Da Pomigliano d’Arco al Meeting di Rimini
Sono un impiegato metalmeccanico del settore auto, più precisamente del cosiddetto indotto, che occupa come si sa molti più operai di quelli interni alla fabbriche vere e proprie, dove si trasformano le scocche in automobili. Le notizie sul nostro settore si susseguono ormai quotidianamente e sono quasi sempre negative: calo delle vendite, richiesta di incentivi per poter sopravvivere, qualche fiammata di ripresa che dura poco, poi di nuovo la dura realtà di un inarrestabile declino.
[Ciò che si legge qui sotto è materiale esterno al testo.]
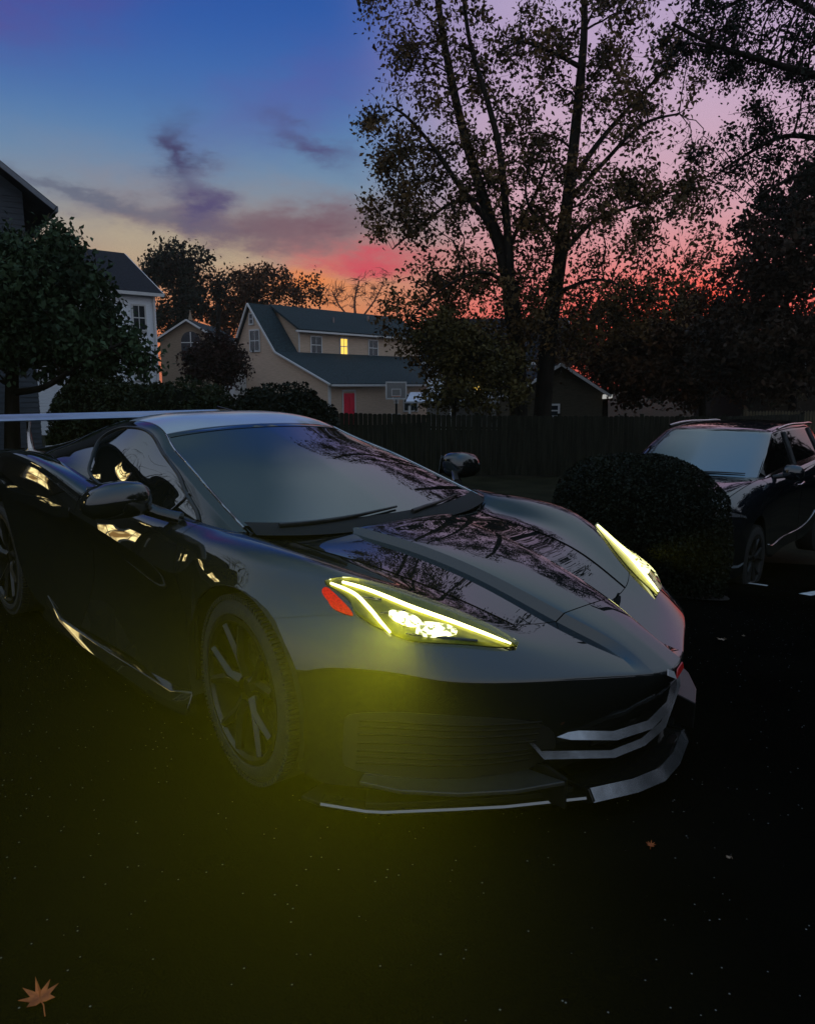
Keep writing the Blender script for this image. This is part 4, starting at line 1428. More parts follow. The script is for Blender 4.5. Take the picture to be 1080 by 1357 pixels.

Non è il caso di prendere atto che il fiume si sta seccando? Non è il caso di prendere atto che le automobili sono ormai un prodotto supermaturo destinato ai paesi meno sviluppati del nostro, che presentano credenziali di costi produttivi molto più allettanti delle nostre? Ultima la Serbia, solo ieri la Polonia, per non parlare della Cina, dell’India e domani-chissà- dei paesi africani? Quello che sta accadendo all’auto non è altro che una ripetizione di quanto già accaduto per altri prodotti super maturi. C’è forse qualcuno che pensa di poter produrre ancora scarpe da ginnastica in Italia, quando il resto dei paesi meno sviluppati del nostro e con relazioni sindacali indietro di mezzo secolo sono in grado di produrle ad un decimo dei nostri costi? La risposta è no, a meno di non fare come la Tod’s, in grado di realizzare prodotti nella cui lavorazione è contenuta tanta di quella ricerca, qualità e innovazione da non avere concorrenti nel resto del mondo (infatti continua ad esportare e a crescere).
Se riuscissimo a produrre un’auto elettrica a emissioni zero e con consumi bassissimi, con tanta di quella ricerca e innovazione da far impallidire le utilitarie sul mercato forse ci sarebbe un futuro per noi. Ma certo non ci sarà se pensiamo di fare concorrenza ai costi del lavoro della Serbia oggi o del Montenegro domani. Noi che ci lavoriamo nell’auto abbiamo il dovere e il diritto di guardare al futuro e non di ritornare alle condizioni del passato per sopravvivere.